Tuesday, June 22, 2010

500 Word Reflection

I couldn't believe I was about to be gutted like a fish. For Christ's sake, I was only eleven years old, and I was terrified.

As sure as the midsummer day was hot, I was staring at two mexican boys not much older than I, each wielding a butterfly knife. I was convinced they intended to use them.

My best friend Skyler had only just left the park where we were practicing our golf swings. We kept our golf clubs and bikes behind a shed, so as to keep them out of the view of untrustworthy people.

Shortly following my friend's departure, I realized the sweat had been pouring over my face for some time. With both sleeves drenched from sopping the sweat, it was time to head home.

As I walked to the shed to gather my clubs, I heard footsteps on the large, loose gravel on the other side of the small storage unit. I turned to walk toward my bike when one of them grabbed my arm.

Yanking my golf bag out of my grip, he pulled his knife out of his pocket. His compatriot followed suit. "Oh, shit" was the only thing I could think.

They decided that my golf clubs and my bag would be sufficient loot and allow for my exit. My father had bought the golf clubs for me, so this started a brief internal argument. Having been very active in nearly all sports, I was sure I could outrun them. I only had to find a way to grab my golf clubs and jet before they were able to catch me.

"Someone's coming to help me!" I yelled, as I pointed behind them. They both spun around to see my would-be savior, and at that moment I went into over-drive. I grabbed the golf clubs, decided to leave the bike behind, and ran. I ran and I ran. I ran until I was sure my legs were going to detach from my body and leave me attempting to escape in an army crawl.

About halfway to my house, I recognized the grandparents of a friend of mine. "Mr. and Mrs. Viles! Help me, please!" I shouted. They quickly got to me and asked what was the matter. With a brief explanation of my story, Mr. Viles, with anger in his eyes, decided we would go back to the park and find the ruffians and get my bike back.

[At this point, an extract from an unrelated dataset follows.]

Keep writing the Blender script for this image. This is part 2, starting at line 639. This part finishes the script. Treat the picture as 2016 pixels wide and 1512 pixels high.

We found my bike behind a dumpster near the front of the park. With two bent handlebars, bent and broken spokes and deflated tires, I considered it a loss. Neither of the two I was accusing was in sight, nor have I ever seen them again.

1 comment:

  1. Will,

    This is a very startling story! You did a great job of conveying your fear and anger at the situation, and the first half is very tense. The ending is both happy and sad--happy b/c you survived the encounter uninjured but it's still frustrating that people can get away with that sort of violation.

    What you have now is a very good foundation for your final draft. For the revision, I would focus on fleshing out the details for the final draft (since it needs to be 750 words).